Which is why as exploitative and smuttish Spring Breakers may feel, it’s soundtrack and vigorous display of raunch speak to the way the music and film literati talk about their respective cultures. For Korine, it’s validation that his oeuvre isn’t just about low production values – he’s confrontational even when he’s ripping off Drive. For Skrillex and the rest of his low-culture cohorts, the movie could either be easy validation that EDM and related genres only belong surrounding the most virulent, vapid members of our society. Or the excessive a cappella covering of teen pop hits by the Harpies could hint that wall of sound EDM or opulent-spewing rap is just as confrontational as high art.
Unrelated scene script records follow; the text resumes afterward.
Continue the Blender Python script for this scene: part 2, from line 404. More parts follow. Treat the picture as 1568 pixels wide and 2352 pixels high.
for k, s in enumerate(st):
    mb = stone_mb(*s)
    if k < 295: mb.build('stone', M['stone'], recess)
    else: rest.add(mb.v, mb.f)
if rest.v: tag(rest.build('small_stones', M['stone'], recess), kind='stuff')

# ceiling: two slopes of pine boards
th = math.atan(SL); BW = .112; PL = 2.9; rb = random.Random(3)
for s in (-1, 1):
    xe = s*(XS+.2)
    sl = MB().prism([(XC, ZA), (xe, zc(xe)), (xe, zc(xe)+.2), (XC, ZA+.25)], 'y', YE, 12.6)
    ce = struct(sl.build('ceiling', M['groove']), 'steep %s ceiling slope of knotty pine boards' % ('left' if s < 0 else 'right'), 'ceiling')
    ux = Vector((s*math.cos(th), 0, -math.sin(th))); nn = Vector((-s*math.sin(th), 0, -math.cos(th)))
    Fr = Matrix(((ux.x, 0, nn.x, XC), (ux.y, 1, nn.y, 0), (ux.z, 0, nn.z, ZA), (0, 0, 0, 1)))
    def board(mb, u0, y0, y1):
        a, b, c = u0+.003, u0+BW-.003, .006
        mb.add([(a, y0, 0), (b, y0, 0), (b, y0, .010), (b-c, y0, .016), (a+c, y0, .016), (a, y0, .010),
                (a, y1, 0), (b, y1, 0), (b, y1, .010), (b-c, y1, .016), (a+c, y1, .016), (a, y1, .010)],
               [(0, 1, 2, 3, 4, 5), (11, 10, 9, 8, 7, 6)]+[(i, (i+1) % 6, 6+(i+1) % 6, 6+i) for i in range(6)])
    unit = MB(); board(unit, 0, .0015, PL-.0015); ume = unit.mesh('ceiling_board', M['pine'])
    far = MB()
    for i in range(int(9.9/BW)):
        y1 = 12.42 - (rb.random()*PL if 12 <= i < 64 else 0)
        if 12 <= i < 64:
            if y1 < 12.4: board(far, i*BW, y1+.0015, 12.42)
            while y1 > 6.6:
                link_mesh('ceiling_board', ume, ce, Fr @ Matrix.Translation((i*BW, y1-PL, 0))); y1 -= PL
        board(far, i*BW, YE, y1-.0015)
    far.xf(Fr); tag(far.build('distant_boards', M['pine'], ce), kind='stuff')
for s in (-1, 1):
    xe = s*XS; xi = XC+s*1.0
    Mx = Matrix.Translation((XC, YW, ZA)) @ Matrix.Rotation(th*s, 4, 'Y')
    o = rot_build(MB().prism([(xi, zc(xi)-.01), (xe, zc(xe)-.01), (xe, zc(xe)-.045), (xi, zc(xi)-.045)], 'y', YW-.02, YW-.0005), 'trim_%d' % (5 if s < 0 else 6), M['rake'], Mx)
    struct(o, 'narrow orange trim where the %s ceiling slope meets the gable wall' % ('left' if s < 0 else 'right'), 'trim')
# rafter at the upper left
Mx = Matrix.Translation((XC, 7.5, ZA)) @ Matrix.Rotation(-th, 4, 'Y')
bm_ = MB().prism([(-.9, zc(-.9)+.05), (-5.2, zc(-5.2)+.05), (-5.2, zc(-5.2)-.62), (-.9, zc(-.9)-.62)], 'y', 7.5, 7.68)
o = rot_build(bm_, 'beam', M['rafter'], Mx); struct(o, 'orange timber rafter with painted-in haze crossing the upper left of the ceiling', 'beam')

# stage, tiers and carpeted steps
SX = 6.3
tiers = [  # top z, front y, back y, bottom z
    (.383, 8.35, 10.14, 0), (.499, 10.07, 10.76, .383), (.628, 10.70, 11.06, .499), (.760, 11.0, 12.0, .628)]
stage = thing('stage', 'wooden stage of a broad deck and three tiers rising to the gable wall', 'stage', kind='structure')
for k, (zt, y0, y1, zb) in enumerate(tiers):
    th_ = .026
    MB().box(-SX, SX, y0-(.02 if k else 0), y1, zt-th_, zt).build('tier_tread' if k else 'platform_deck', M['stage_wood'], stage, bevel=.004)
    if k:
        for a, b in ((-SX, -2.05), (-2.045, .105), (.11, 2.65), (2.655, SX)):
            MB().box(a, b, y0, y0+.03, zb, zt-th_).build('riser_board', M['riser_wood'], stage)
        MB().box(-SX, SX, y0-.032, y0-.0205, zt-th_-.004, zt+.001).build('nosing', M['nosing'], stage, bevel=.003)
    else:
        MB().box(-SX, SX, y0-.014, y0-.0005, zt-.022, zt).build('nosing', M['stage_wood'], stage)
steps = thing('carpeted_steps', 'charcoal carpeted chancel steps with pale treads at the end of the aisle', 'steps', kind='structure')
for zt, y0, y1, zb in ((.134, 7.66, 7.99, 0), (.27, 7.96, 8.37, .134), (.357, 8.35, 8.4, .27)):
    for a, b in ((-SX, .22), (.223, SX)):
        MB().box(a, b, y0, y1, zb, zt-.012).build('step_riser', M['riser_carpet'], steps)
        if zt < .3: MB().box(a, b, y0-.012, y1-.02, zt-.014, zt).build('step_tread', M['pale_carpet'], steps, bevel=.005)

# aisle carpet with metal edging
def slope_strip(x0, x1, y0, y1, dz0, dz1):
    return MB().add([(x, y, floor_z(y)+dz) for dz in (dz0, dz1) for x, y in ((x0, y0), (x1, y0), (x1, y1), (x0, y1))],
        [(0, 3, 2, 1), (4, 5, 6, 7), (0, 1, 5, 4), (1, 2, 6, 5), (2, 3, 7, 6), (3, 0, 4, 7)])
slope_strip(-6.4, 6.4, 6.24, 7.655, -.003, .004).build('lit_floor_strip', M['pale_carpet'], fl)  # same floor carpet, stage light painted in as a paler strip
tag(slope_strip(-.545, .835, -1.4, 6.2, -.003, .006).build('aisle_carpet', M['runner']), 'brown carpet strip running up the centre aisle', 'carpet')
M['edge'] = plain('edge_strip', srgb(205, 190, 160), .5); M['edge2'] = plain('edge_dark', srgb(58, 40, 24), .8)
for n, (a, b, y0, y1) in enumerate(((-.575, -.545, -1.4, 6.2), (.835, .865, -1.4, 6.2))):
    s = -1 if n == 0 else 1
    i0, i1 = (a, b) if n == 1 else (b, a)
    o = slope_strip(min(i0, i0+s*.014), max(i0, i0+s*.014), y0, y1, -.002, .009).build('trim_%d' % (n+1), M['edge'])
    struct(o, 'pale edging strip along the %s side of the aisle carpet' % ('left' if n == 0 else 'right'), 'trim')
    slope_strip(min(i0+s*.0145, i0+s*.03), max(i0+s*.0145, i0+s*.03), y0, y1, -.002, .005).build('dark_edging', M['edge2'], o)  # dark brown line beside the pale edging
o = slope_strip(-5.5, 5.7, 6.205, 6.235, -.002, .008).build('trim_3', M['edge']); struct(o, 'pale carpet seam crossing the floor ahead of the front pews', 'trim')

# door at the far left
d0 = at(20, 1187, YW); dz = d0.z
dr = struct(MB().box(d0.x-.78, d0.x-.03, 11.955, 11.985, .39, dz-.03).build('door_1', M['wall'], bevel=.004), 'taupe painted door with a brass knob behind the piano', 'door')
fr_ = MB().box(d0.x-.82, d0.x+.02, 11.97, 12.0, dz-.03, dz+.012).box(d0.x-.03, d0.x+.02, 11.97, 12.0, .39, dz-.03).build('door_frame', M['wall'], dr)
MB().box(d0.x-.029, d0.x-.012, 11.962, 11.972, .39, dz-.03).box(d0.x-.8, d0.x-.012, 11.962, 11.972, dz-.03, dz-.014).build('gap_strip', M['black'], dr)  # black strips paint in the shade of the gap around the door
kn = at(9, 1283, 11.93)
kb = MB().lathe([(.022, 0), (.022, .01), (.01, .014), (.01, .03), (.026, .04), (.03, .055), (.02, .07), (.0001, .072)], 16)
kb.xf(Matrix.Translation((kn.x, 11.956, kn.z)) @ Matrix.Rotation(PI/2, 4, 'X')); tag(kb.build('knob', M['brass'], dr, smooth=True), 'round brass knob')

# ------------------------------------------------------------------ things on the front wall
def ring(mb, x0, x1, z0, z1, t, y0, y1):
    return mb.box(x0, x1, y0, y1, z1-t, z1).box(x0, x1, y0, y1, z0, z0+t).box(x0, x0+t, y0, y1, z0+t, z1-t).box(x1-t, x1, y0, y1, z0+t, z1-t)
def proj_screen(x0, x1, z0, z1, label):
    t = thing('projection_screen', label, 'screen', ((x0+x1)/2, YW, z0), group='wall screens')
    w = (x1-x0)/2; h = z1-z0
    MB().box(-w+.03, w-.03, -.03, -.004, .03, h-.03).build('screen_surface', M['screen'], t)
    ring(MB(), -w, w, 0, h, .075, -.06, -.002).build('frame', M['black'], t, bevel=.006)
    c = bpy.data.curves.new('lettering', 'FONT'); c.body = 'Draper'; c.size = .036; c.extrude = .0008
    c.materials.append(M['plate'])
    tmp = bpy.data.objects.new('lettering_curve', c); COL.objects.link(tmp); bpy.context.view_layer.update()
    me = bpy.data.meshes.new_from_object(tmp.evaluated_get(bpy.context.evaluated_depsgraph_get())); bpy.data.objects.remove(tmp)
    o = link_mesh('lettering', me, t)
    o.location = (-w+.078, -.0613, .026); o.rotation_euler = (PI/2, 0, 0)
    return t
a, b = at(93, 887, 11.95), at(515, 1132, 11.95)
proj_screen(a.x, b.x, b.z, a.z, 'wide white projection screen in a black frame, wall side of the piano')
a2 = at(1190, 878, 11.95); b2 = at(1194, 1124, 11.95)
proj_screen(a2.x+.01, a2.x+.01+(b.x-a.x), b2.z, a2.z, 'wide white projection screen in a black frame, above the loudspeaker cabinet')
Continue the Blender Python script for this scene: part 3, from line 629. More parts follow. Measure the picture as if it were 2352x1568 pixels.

The reality is, as always, somewhere in between. Spring Breakers is extremely good at unsettling established opinions about what commercial youth-oriented cinema, but it only achieves those means via plumbing the deepest depths of the id of commercial youth-oriented cinema. It’s soundtrack, while certainly rife with dance and hip-hop Top 40 fodder, says more about the people immediately scoffing or laughing at it than it does about the characters on screen who love it.